As Malaysia moves toward digitalisation, the Inland Revenue Board of Malaysia (LHDN) is introducing a nationwide e-Invoice system starting in 2024 and continuing into 2025. This guide explains what e-Invoicing is, why it matters, and how your business can comply—especially if you’re a small or medium enterprise (SME).
What Is an E-Invoice?
An e-Invoice is a digital version of a traditional invoice. It is created, sent, and stored electronically in a structured format. Unlike scanned PDFs or image-based invoices, e-Invoices are machine-readable and designed for automated processing.
Why Is Malaysia Introducing E-Invoicing?
- To reduce tax fraud and under-reporting
- To streamline compliance for businesses and tax authorities
- To modernise the country’s tax infrastructure
Who Needs to Comply?
All businesses in Malaysia will eventually be required to adopt e-Invoicing.

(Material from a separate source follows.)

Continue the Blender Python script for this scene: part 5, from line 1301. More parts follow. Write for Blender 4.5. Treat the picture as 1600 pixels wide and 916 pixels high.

LHDN has introduced a phased rollout based on annual turnover, beginning with large companies and gradually including smaller ones.
Key Features of Malaysia’s E-Invoice System
- Real-time invoice validation via LHDN’s MyInvois portal
- Invoice data submitted directly to LHDN for approval
- QR code on approved e-Invoices for authenticity
Benefits for Malaysian Businesses
- Faster and more accurate invoice processing
- Improved compliance and reduced risk of audit
- Better cash flow management
How Kinrasoft Helps with E-Invoicing
Kinrasoft’s cloud accounting software is fully prepared for Malaysia’s e-Invoice implementation. It allows SMEs to:
- Generate and send e-Invoices that comply with LHDN requirements
- Automate submission to LHDN’s MyInvois platform
- Track approval status and QR codes seamlessly
With Kinrasoft, your business can stay compliant without the stress and complexity of managing new government systems manually.
Conclusion
The e-Invoice system is more than a tax requirement—it’s an opportunity to modernise your accounting process and improve operational efficiency. With the right tools, compliance can be easy and even beneficial.